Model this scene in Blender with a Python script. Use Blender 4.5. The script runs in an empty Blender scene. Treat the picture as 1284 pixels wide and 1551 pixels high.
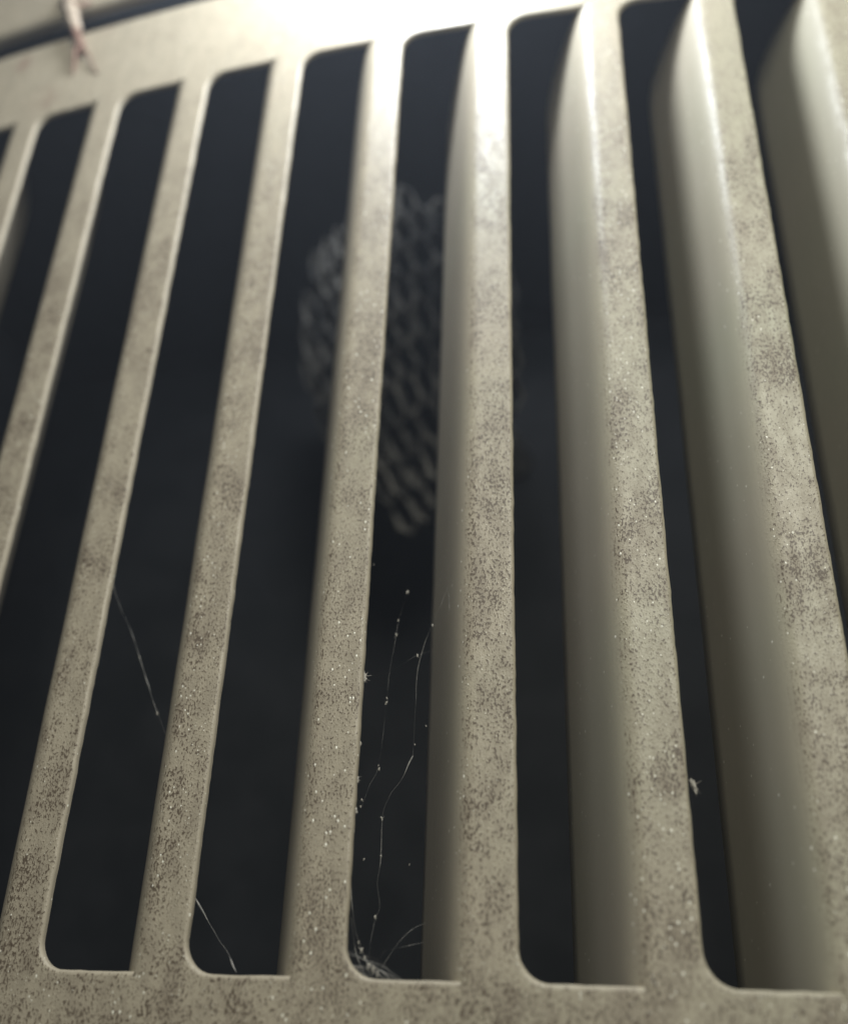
import bpy, bmesh, math, random
from mathutils import Vector, Matrix, noise as mnoise

# ------------------------------------------------------------------ set-up
random.seed(7)
S = 0.01                       # one slat pitch = 10 mm
scene = bpy.context.scene
col = scene.collection


def V(x, y, z):
    """grille coordinates (right, up, towards the viewer; one unit = one slat pitch) -> world metres"""
    return Vector((x * S, -z * S, y * S))


# camera
cam = bpy.data.cameras.new('camera')
cam_ob = bpy.data.objects.new('camera', cam)
col.objects.link(cam_ob)
cam.sensor_fit = 'HORIZONTAL'
cam.sensor_width = 36.0
cam.lens = 36.0 * 1470.4 / 1284.0
cam.clip_start = 0.002
cam.clip_end = 5.0
RIGHT = V(0.97496628, 0.03191246, -0.2200508)
UP = V(0.07245759, 0.89002935, 0.4501085)
BACK = V(0.21021574, -0.45478496, 0.8654363)
m = Matrix((RIGHT.normalized(), UP.normalized(), BACK.normalized())).transposed().to_4x4()
m.translation = V(0.80507689, -0.13637245, 5.88019621)
cam_ob.matrix_world = m
cam.dof.use_dof = True
cam.dof.focus_distance = 6.35 * S
cam.dof.aperture_fstop = 24.0
scene.camera = cam_ob

# world: a nearly dark room
world = bpy.data.worlds.new('World')
scene.world = world
world.use_nodes = True
bg = world.node_tree.nodes['Background']
bg.inputs[0].default_value = (0.62, 0.72, 0.85, 1)
bg.inputs[1].default_value = 0.035


def area(name, loc, target, size, power, color):
    l = bpy.data.lights.new(name, 'AREA')
    l.shape = 'DISK'
    l.size = size * S
    l.energy = power
    l.color = color
    o = bpy.data.objects.new(name, l)
    col.objects.link(o)
    o.location = V(*loc)
    d = V(*target) - V(*loc)
    o.rotation_euler = d.to_track_quat('-Z', 'Y').to_euler()
    return o


# room lamp in front, up and to the right; small bright torch right over the top rail
area('room_lamp', (6.2, 12.0, 16.2), (0, 3.5, 0), 12.0, 0.40, (1.0, 0.995, 0.90))
tl = bpy.data.lights.new('torch', 'POINT')
tl.energy = 0.19
tl.shadow_soft_size = 0.75 * S
tl.color = (0.86, 0.92, 1.0)
to = bpy.data.objects.new('torch', tl)
col.objects.link(to)
to.location = V(-0.8, 10.25, 1.75)

scene.view_settings.view_transform = 'Standard'
scene.view_settings.look = 'None'
scene.view_settings.exposure = 0.0
scene.view_settings.gamma = 1.0
scene.view_settings.use_curve_mapping = False
scene.cycles.max_bounces = 5
scene.cycles.volume_bounces = 0
scene.cycles.use_denoising = True
scene.cycles.sample_clamp_indirect = 4.0


# ------------------------------------------------------------------ materials
class NT:
    def __init__(self, name):
        self.m = bpy.data.materials.new(name)
        self.m.use_nodes = True
        self.t = self.m.node_tree
        self.b = self.t.nodes['Principled BSDF']

    def n(self, kind, **kw):
        nd = self.t.nodes.new(kind)
        for k, v in kw.items():
            setattr(nd, k, v)
        return nd

    def link(self, a, b):
        self.t.links.new(a, b)

    def put(self, sock, v):
        if hasattr(v, 'is_linked'):
            self.link(v, sock)
        else:
            sock.default_value = v

    def math(self, op, a, b=0.0, c=0.0, clamp=False):
        nd = self.n('ShaderNodeMath', operation=op, use_clamp=clamp)
        for i, v in enumerate((a, b, c)):
            self.put(nd.inputs[i], v)
        return nd.outputs[0]

    def pos(self, scale):
        g = self.n('ShaderNodeNewGeometry')
        mp = self.n('ShaderNodeVectorMath', operation='MULTIPLY')
        self.link(g.outputs['Position'], mp.inputs[0])
        mp.inputs[1].default_value = [v / S for v in scale]
        return mp.outputs[0]

    def noise(self, vec, scale, detail=2.0, rough=0.5, dist=0.0):
        nd = self.n('ShaderNodeTexNoise')
        self.link(vec, nd.inputs['Vector'])
        nd.inputs['Scale'].default_value = scale
        nd.inputs['Detail'].default_value = detail
        nd.inputs['Roughness'].default_value = rough
        nd.inputs['Distortion'].default_value = dist
        return nd.outputs['Fac']

    def ramp(self, v, a, b, lo=0.0, hi=1.0):
        nd = self.n('ShaderNodeMapRange', interpolation_type='SMOOTHSTEP')
        self.put(nd.inputs[0], v)
        self.put(nd.inputs[1], a)
        self.put(nd.inputs[2], b)
        self.put(nd.inputs[3], lo)
        self.put(nd.inputs[4], hi)
        return nd.outputs[0]

    def mix(self, f, a, b):
        nd = self.n('ShaderNodeMix', data_type='RGBA')
        self.put(nd.inputs[0], f)
        for i, v in ((6, a), (7, b)):
            if isinstance(v, tuple):
                v = (*v, 1)
            self.put(nd.inputs[i], v)
        return nd.outputs[2]

    def spot(self, c, r):
        """soft round mask about a point given in grille coordinates"""
        g = self.n('ShaderNodeNewGeometry')
        d = self.n('ShaderNodeVectorMath', operation='DISTANCE')
        self.link(g.outputs['Position'], d.inputs[0])
        d.inputs[1].default_value = V(*c)
        return self.ramp(d.outputs['Value'], r * S, 0.15 * r * S)


def plastic():
    k = NT('beige_speckled_plastic')
    P = k.pos((1, 1, 1))
    PS = k.pos((1, 1, 0.6))
    clus = k.ramp(k.noise(P, 2.3, 3.0, 0.75), 0.36, 0.66)
    # patches of heavier dirt that the photograph shows
    sp = None
    for c, r, a in (((1.90, 3.98, -0.1), 0.45, 1.0), ((-0.10, 3.05, 0), 0.5, .85),
                    ((-0.19, 2.3, 0), 0.24, .9), ((0.76, 2.74, -0.04), 0.2, .9), ((-2.1, 2.2, 0), 0.9, .6), ((-1.15, 2.4, 0), 0.9, .6)):
        v = k.math('MULTIPLY', k.spot(c, r), a)
        sp = v if sp is None else k.math('MAXIMUM', sp, v)
    grime = k.math('MAXIMUM', k.math('MULTIPLY_ADD', clus, .60, .22), k.math('MULTIPLY', sp, .92))
    g = k.n('ShaderNodeNewGeometry')
    sx = k.n('ShaderNodeSeparateXYZ')
    k.link(g.outputs['True Normal'], sx.inputs[0])
    front = k.ramp(k.math('MULTIPLY', sx.outputs[1], -1.0), 0.55, 0.985)     # dust settles on the outer faces
    gz = k.n('ShaderNodeSeparateXYZ')
    k.link(g.outputs['Position'], gz.inputs[0])
    low = k.ramp(gz.outputs[2], 8.3 * S, 5.0 * S, .25, 1.0)                   # the upper end is cleaner
    grime = k.math('MULTIPLY', grime, k.math('MULTIPLY', front, low))
    # dark specks, denser where the grime is
    n1 = k.noise(PS, 72.0, 1.5, 0.8)
    t1 = k.math('MULTIPLY_ADD', grime, -0.175, 0.62)
    specks = k.math('MULTIPLY', k.ramp(n1, t1, k.math('ADD', t1, 0.09)), front)
    med = k.noise(k.pos((1, 1, .4)), 10.0, 3.0, .7)
    yel = k.math('MULTIPLY_ADD', k.noise(P, 0.6, 1.0), 1.2, k.math('MULTIPLY_ADD', gz.outputs[0], 0.12 / S, -0.5), True)
    base = k.mix(yel, (0.402, 0.352, 0.262), (0.366, 0.370, 0.256))           # uneven tone, browner on the left to olive on the right
    base = k.mix(k.math('MULTIPLY', k.ramp(med, .35, .7), k.math('MULTIPLY_ADD', front, .35, .1)), base, (0.30, 0.265, 0.195))
    film = k.math('MULTIPLY', grime, k.ramp(med, 0.34, 0.66, .04, .62))
    base = k.mix(film, base, (0.205, 0.163, 0.118))
    base = k.mix(k.math('MULTIPLY', specks, .9), base, (0.085, 0.060, 0.038))
    # rusty stains on the top rail
    st = None
    for c, r, a in (((-5.42, 9.07, -.23), .2, .5), ((-4.40, 9.2, -.13), .13, .4), ((-5.0, 8.35, -.2), .3, .3)):
        v = k.math('MULTIPLY', k.spot(c, r), a)
        st = v if st is None else k.math('MAXIMUM', st, v)
    base = k.mix(k.math('MULTIPLY', st, k.ramp(med, .35, .6)), base, (0.22, 0.12, 0.09))
    # pale dust grains, the surface's glints painted in as light colour
    vo = k.n('ShaderNodeTexVoronoi')
    k.link(k.pos((1, 1, 0.7)), vo.inputs['Vector'])
    vo.inputs['Scale'].default_value = 44.0
    sc = k.n('ShaderNodeSeparateColor')
    k.link(vo.outputs['Color'], sc.inputs[0])
    dens = k.math('MULTIPLY_ADD', front, -0.19, 0.93)
    pick = k.ramp(sc.outputs[0], dens, k.math('ADD', dens, 0.02))
    rad = k.math('MULTIPLY_ADD', k.math('POWER', sc.outputs[1], 3.0), 0.28, 0.12)
    gl = k.math('MULTIPLY', pick, k.ramp(vo.outputs['Distance'], rad, k.math('MULTIPLY', rad, .5)))
    base = k.mix(gl, base, (0.90, 0.87, 0.74))
    k.link(base, k.b.inputs['Base Color'])
    r = k.ramp(med, .3, .7, .42, .56)
    r = k.math('MULTIPLY_ADD', front, -.12, k.math('ADD', r, .08))
    r = k.math('MULTIPLY_ADD', grime, .12, r)
    r = k.math('MULTIPLY_ADD', gl, -.25, r, True)
    k.link(r, k.b.inputs['Roughness'])
    h = k.math('MULTIPLY_ADD', k.ramp(vo.outputs['Distance'], .3, .1), k.math('MULTIPLY', sc.outputs[1], .8), n1)
    bp = k.n('ShaderNodeBump')
    k.link(k.math('MULTIPLY_ADD', front, .3, .05), bp.inputs['Strength'])
    bp.inputs['Distance'].default_value = 0.010 * S
    k.link(h, bp.inputs['Height'])
    k.link(bp.outputs[0], k.b.inputs['Normal'])
    return k.m


def simple(name, c1, c2, scale, rough, bump=0.2):
    k = NT(name)
    P = k.pos((1, 1, 1))
    f = k.noise(P, scale, 4.0, .6)
    k.link(k.mix(k.ramp(f, .35, .65), c1, c2), k.b.inputs['Base Color'])
    k.b.inputs['Roughness'].default_value = rough
    bp = k.n('ShaderNodeBump')
    bp.inputs['Strength'].default_value = bump
    bp.inputs['Distance'].default_value = 0.03 * S
    k.link(f, bp.inputs['Height'])
    k.link(bp.outputs[0], k.b.inputs['Normal'])
    return k.m


PLASTIC = plastic()
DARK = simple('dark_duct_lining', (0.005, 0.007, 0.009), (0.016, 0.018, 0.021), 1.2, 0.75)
PAPER = simple('grey_papery_comb', (0.03, 0.03, 0.028), (0.20, 0.19, 0.168), 2.2, 0.9)
COMB_SHADE = simple('comb_shade_backing', (0.008, 0.008, 0.008), (0.02, 0.02, 0.018), 4.0, 0.9)  # shade inside the open cells is put into this colour
SILK = simple('dusty_cobweb_silk', (0.16, 0.155, 0.14), (0.32, 0.30, 0.27), 30.0, 0.6)
DUST = simple('pale_dust', (0.28, 0.26, 0.22), (0.48, 0.45, 0.39), 40.0, 0.9)
SHRED_PALE = simple('pale_dry_skin', (0.30, 0.24, 0.18), (0.42, 0.35, 0.27), 9.0, 0.8)
SHRED_RED = simple('red_brown_dry_fibre', (0.15, 0.085, 0.06), (0.24, 0.15, 0.11), 9.0, 0.8)


# ------------------------------------------------------------------ helpers
def empty(name, loc, label, cat, group=None):
    o = bpy.data.objects.new(name, None)
    o.empty_display_size = 0.005
    col.objects.link(o)
    o.location = V(*loc)
    o['label'] = label
    o['category'] = cat
    if group:
        o['group'] = group
    return o


def mesh_obj(name, verts, faces, mat, parent=None, smooth=True, local=False):
    """verts in grille coordinates; with a parent they are stored relative to the parent's base"""
    org = parent_origin(parent)
    me = bpy.data.meshes.new(name)
    me.from_pydata([V(*v) - org for v in verts], [], faces)
    me.update()
    bm = bmesh.new()
    bm.from_mesh(me)
    bmesh.ops.recalc_face_normals(bm, faces=bm.faces)
    bm.to_mesh(me)
    bm.free()
    if smooth:
        me.polygons.foreach_set('use_smooth', [True] * len(me.polygons))
        me.set_sharp_from_angle(angle=math.radians(38))
    me.materials.append(mat)
    o = bpy.data.objects.new(name, me)
    col.objects.link(o)
    if parent:
        o.parent = parent
    return o


def parent_origin(p):
    o = Vector((0, 0, 0))
    while p:
        o = o + p.location
        p = p.parent
    return o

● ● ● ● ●

■ **What to produce**
Transcribe the opening line of the listing above, please, and every line after it through the line with "to.location = V(-0.8, 10.25, 1.75)", word for word, without pictures.

■ **Problem solution**
Model this scene in Blender with a Python script. Use Blender 4.5. The script runs in an empty Blender scene. Treat the picture as 1284 pixels wide and 1551 pixels high.
import bpy, bmesh, math, random
from mathutils import Vector, Matrix, noise as mnoise

# ------------------------------------------------------------------ set-up
random.seed(7)
S = 0.01                       # one slat pitch = 10 mm
scene = bpy.context.scene
col = scene.collection


def V(x, y, z):
    """grille coordinates (right, up, towards the viewer; one unit = one slat pitch) -> world metres"""
    return Vector((x * S, -z * S, y * S))


# camera
cam = bpy.data.cameras.new('camera')
cam_ob = bpy.data.objects.new('camera', cam)
col.objects.link(cam_ob)
cam.sensor_fit = 'HORIZONTAL'
cam.sensor_width = 36.0
cam.lens = 36.0 * 1470.4 / 1284.0
cam.clip_start = 0.002
cam.clip_end = 5.0
RIGHT = V(0.97496628, 0.03191246, -0.2200508)
UP = V(0.07245759, 0.89002935, 0.4501085)
BACK = V(0.21021574, -0.45478496, 0.8654363)
m = Matrix((RIGHT.normalized(), UP.normalized(), BACK.normalized())).transposed().to_4x4()
m.translation = V(0.80507689, -0.13637245, 5.88019621)
cam_ob.matrix_world = m
cam.dof.use_dof = True
cam.dof.focus_distance = 6.35 * S
cam.dof.aperture_fstop = 24.0
scene.camera = cam_ob

# world: a nearly dark room
world = bpy.data.worlds.new('World')
scene.world = world
world.use_nodes = True
bg = world.node_tree.nodes['Background']
bg.inputs[0].default_value = (0.62, 0.72, 0.85, 1)
bg.inputs[1].default_value = 0.035


def area(name, loc, target, size, power, color):
    l = bpy.data.lights.new(name, 'AREA')
    l.shape = 'DISK'
    l.size = size * S
    l.energy = power
    l.color = color
    o = bpy.data.objects.new(name, l)
    col.objects.link(o)
    o.location = V(*loc)
    d = V(*target) - V(*loc)
    o.rotation_euler = d.to_track_quat('-Z', 'Y').to_euler()
    return o


# room lamp in front, up and to the right; small bright torch right over the top rail
area('room_lamp', (6.2, 12.0, 16.2), (0, 3.5, 0), 12.0, 0.40, (1.0, 0.995, 0.90))
tl = bpy.data.lights.new('torch', 'POINT')
tl.energy = 0.19
tl.shadow_soft_size = 0.75 * S
tl.color = (0.86, 0.92, 1.0)
to = bpy.data.objects.new('torch', tl)
col.objects.link(to)
to.location = V(-0.8, 10.25, 1.75)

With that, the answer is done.